Task objective – Make a tally of the lines in the records that include the string "runs", and give only that number.

Material supplied –
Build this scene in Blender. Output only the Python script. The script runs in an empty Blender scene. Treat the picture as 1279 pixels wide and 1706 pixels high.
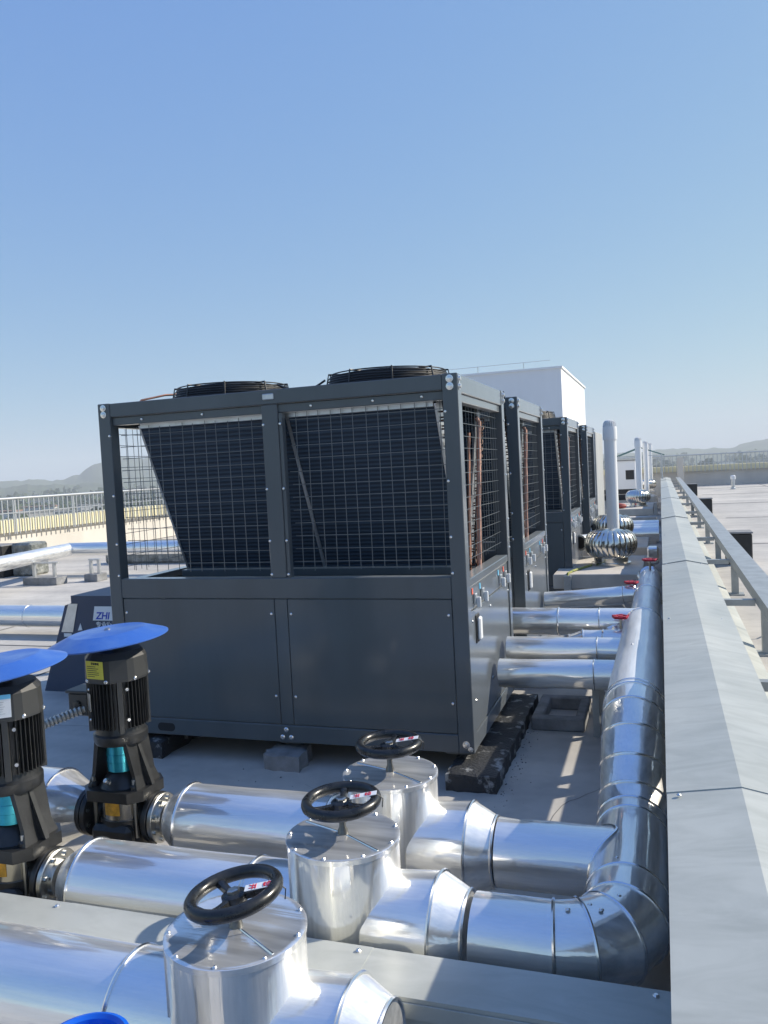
import bpy, bmesh, math, random
from mathutils import Vector, Matrix
random.seed(7)
R = math.radians
PI = math.pi
scene = bpy.context.scene
C = scene.collection

# ------------------------------------------------------------------ camera
yaw, pitch, roll, H = R(18.8), R(-2.98), R(2.95), 1.70
fw = Vector((-math.sin(yaw)*math.cos(pitch), math.cos(yaw)*math.cos(pitch), math.sin(pitch)))
r0 = Vector((math.cos(yaw), math.sin(yaw), 0)); u0 = r0.cross(fw)
rt = math.cos(roll)*r0 - math.sin(roll)*u0
up = math.sin(roll)*r0 + math.cos(roll)*u0
cam = bpy.data.cameras.new('camera'); camo = bpy.data.objects.new('camera', cam); C.objects.link(camo)
M4 = Matrix((rt, up, -fw)).transposed().to_4x4(); M4.translation = (0, 0, H)
camo.matrix_world = M4
cam.sensor_fit = 'HORIZONTAL'; cam.sensor_width = 36.0
cam.lens = 36.0*1362/1279
cam.clip_start = 0.05; cam.clip_end = 20000
scene.camera = camo

# ------------------------------------------------------------------ sky, sun, exposure
SUN = Vector((1.27, 0.88, 1.0)).normalized()
el = math.asin(SUN.z); az = math.atan2(SUN.x, SUN.y)          # azimuth clockwise from +Y
world = bpy.data.worlds.new('World'); scene.world = world; world.use_nodes = True
nt = world.node_tree; nt.nodes.clear()
sky = nt.nodes.new('ShaderNodeTexSky'); sky.sky_type = 'NISHITA'; sky.sun_disc = False
sky.sun_elevation = el; sky.sun_rotation = az
sky.altitude = 0; sky.air_density = 1.0; sky.dust_density = 0.45; sky.ozone_density = 6.0
bg = nt.nodes.new('ShaderNodeBackground'); bg.inputs[1].default_value = 0.136
wo = nt.nodes.new('ShaderNodeOutputWorld')
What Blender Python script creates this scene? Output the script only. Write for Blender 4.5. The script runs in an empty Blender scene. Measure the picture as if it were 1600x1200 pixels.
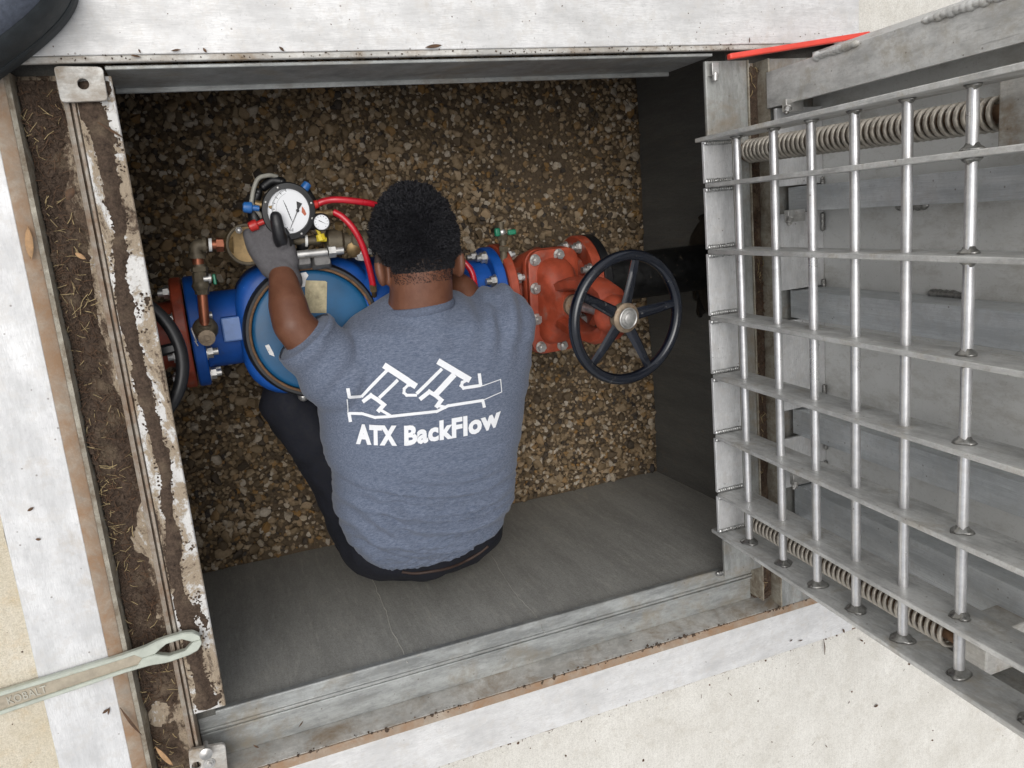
import bpy, bmesh, math, random
import numpy as np
from mathutils import Vector, Matrix, noise
from mathutils.bvhtree import BVHTree

random.seed(7); rng = np.random.default_rng(7)
S = bpy.context.scene
COL = S.collection

# ------------------------------------------------------------------ camera
F = 1255.0
def _n(v): v = np.array(v, float); return v/np.linalg.norm(v)
_X = _n((4240-800, 18-600, F)); _Y = _n((1358-800, 6603-600, F))
_D = _n(np.cross(_X, _Y)); _Y = np.cross(_D, _X)
R = np.array([_X, -_Y, -_D])                       # image rays (right, down, forward) to world
H = 1.4                                            # height of the lens above the hatch frame
EYE = np.array([0, 0, H])
def ray(px, py): return R @ np.array([px-800, py-600, F])
def at(px, py, z=0.0):                             # point of the horizontal plane z seen at a photo pixel
    r = ray(px, py); p = r*((z-H)/r[2]) + EYE; return Vector(p)
def onx(px, py, x):
    r = ray(px, py); return Vector(r*(x/r[0]) + EYE)
def ony(px, py, y):
    r = ray(px, py); return Vector(r*(y/r[1]) + EYE)
def proj(p):
    c = R.T @ (np.array(p)-EYE); return np.array([800, 600]) + F*c[:2]/c[2]

cam = bpy.data.cameras.new('camera'); camo = bpy.data.objects.new('camera', cam); COL.objects.link(camo)
cr, cu, cb = R @ [1, 0, 0], R @ [0, -1, 0], R @ [0, 0, -1]
M = Matrix.Identity(4)
for i in range(3): M[i][0], M[i][1], M[i][2], M[i][3] = cr[i], cu[i], cb[i], EYE[i]
camo.matrix_world = M
cam.sensor_width = 36; cam.lens = F/1600*36; cam.clip_start = 0.01; cam.clip_end = 500
S.camera = camo

# ------------------------------------------------------------------ sky, sun, exposure
SUN_EL, SUN_AZ = math.radians(70), math.radians(146)
W = bpy.data.worlds.new('World'); S.world = W; W.use_nodes = True
nt = W.node_tree; nt.nodes.clear()
sky = nt.nodes.new('ShaderNodeTexSky'); sky.sky_type = 'NISHITA'; sky.sun_disc = False
sky.sun_elevation = SUN_EL; sky.sun_rotation = -SUN_AZ + math.pi/2
sky.air_density = 1.0; sky.dust_density = 4.0; sky.ozone_density = 1.0
hs = nt.nodes.new('ShaderNodeHueSaturation'); hs.inputs['Saturation'].default_value = 0.16
bg = nt.nodes.new('ShaderNodeBackground'); bg.inputs[1].default_value = 0.13
wo = nt.nodes.new('ShaderNodeOutputWorld')
nt.links.new(sky.outputs[0], hs.inputs['Color']); nt.links.new(hs.outputs[0], bg.inputs[0]); nt.links.new(bg.outputs[0], wo.inputs[0])
sl = bpy.data.lights.new('sun', 'SUN'); sl.energy = 0.9; sl.angle = math.radians(50); sl.color = (1, .97, .92)
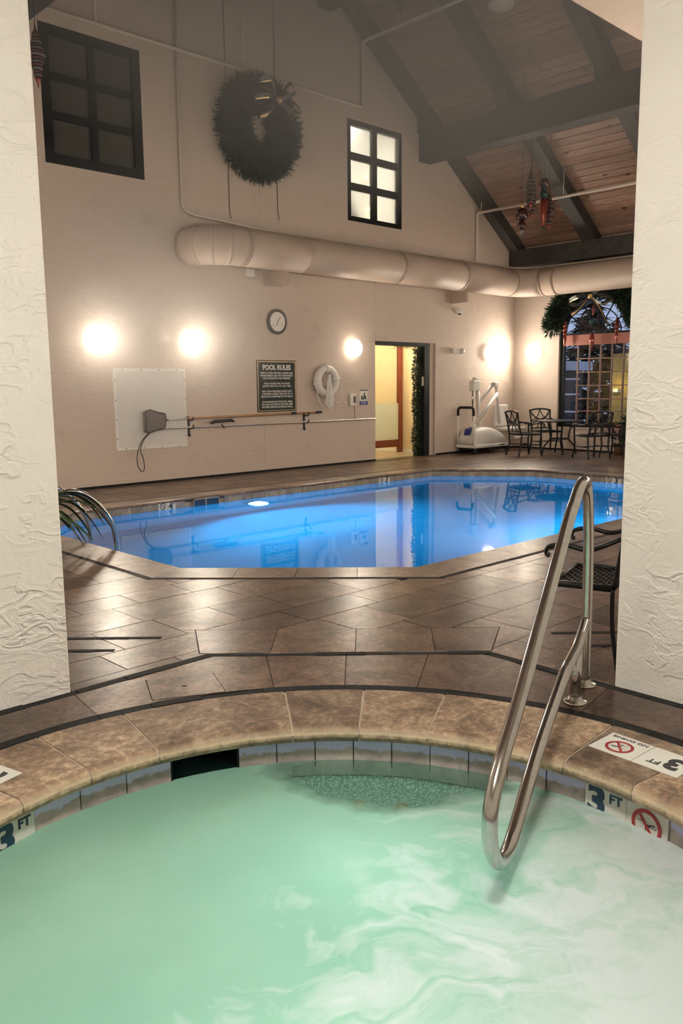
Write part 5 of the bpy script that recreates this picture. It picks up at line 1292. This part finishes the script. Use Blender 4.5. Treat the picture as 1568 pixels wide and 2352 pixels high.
MB().box(-.8, .8, -.9, .9, 0, 1.9).build('wall', 'darkroom', shd); MB().box(-1.0, 1.0, -1.1, 1.1, 1.9, 2.15).build('roof', 'snow', shd)

# ------------------------------------------------------------------ warm steam hanging in the hall, thickest under the roof
def haze(name, box, dens, lab):
    t = NT(name); t.n.remove(t.p)
    cx_, cy2, cz_, rx_, ry_, rz_ = box
    # density falls off smoothly from the middle of the cloud to its rim
    v = t.new('ShaderNodeVectorMath', {0: t.coord('World', loc=(-cx_, -cy2, -cz_)), 1: (1 / rx_, 1 / ry_, 1 / rz_)}, operation='MULTIPLY').outputs[0]
    r = t.new('ShaderNodeVectorMath', {0: v}, operation='LENGTH').outputs['Value']
    d = t.math('MAXIMUM', t.math('SUBTRACT', 1.0, t.math('MULTIPLY', r, r)), 0.0)
    vs = t.new('ShaderNodeVolumeScatter', {'Color': (1, .97, .94, 1), 'Density': t.math('MULTIPLY', d, dens), 'Anisotropy': 0.35})
    t.l.new(vs.outputs[0], t.out.inputs['Volume'])
    n_, m_ = 40, 20; v = [(cx_, cy2, cz_ - rz_)]
    for j in range(1, m_):
        ph_ = pi * j / m_ - pi / 2
        for i in range(n_): v.append((cx_ + rx_ * math.cos(ph_) * math.cos(2 * pi * i / n_), cy2 + ry_ * math.cos(ph_) * math.sin(2 * pi * i / n_), cz_ + rz_ * math.sin(ph_)))
    v.append((cx_, cy2, cz_ + rz_)); k_ = len(v) - 1
    f = [(0, 1 + (i + 1) % n_, 1 + i) for i in range(n_)] + [(k_, k_ - n_ + i, k_ - n_ + (i + 1) % n_) for i in range(n_)]
    for j in range(m_ - 2): f += [(1 + j * n_ + i, 1 + j * n_ + (i + 1) % n_, 1 + (j + 1) * n_ + (i + 1) % n_, 1 + (j + 1) * n_ + i) for i in range(n_)]
    b = MB(); b._add(v, f, True); o = b.build(name, t.m); tag(o, lab, 'haze', kind='stuff'); return o
haze('steam_cloud', (7.4, 7.2, 7.9, 7.6, 5.6, 4.4), HAZE[1], 'grey steam gathered under the roof')
haze('steam_puff', (5.9, 10.4, 2.6, 2.6, 2.4, 2.1), HAZE[0], 'faint steam around the two left sconces')
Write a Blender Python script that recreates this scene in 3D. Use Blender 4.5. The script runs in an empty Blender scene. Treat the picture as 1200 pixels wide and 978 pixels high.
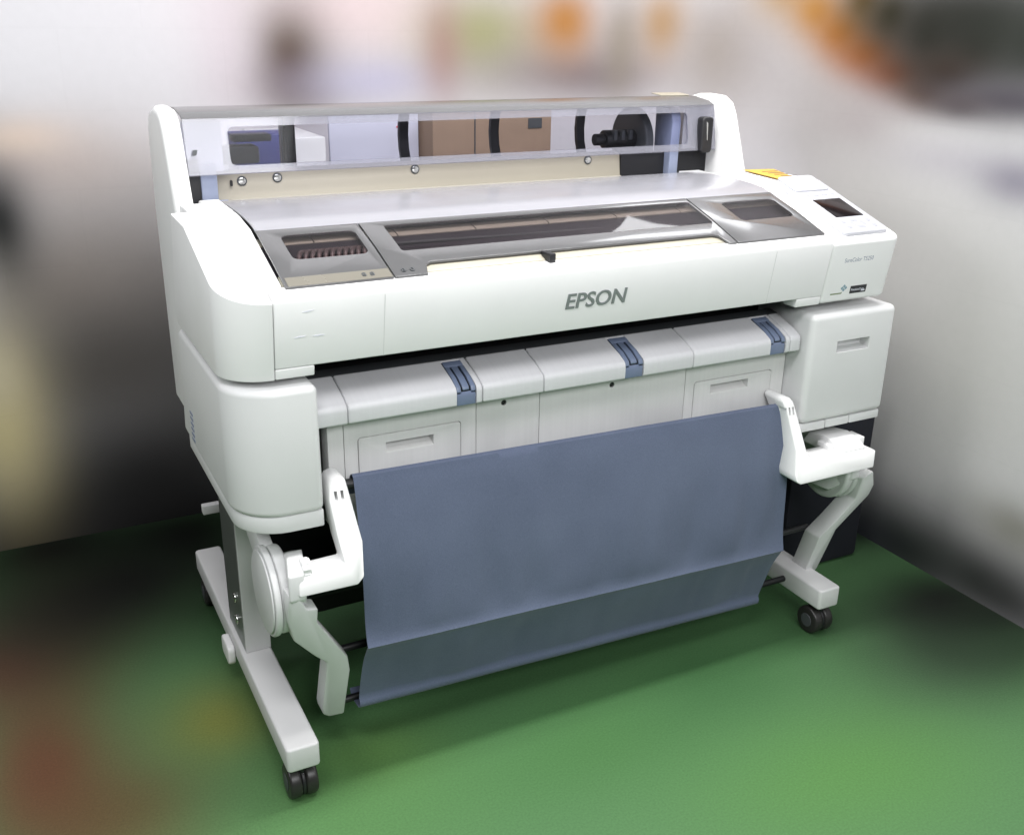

Result – 3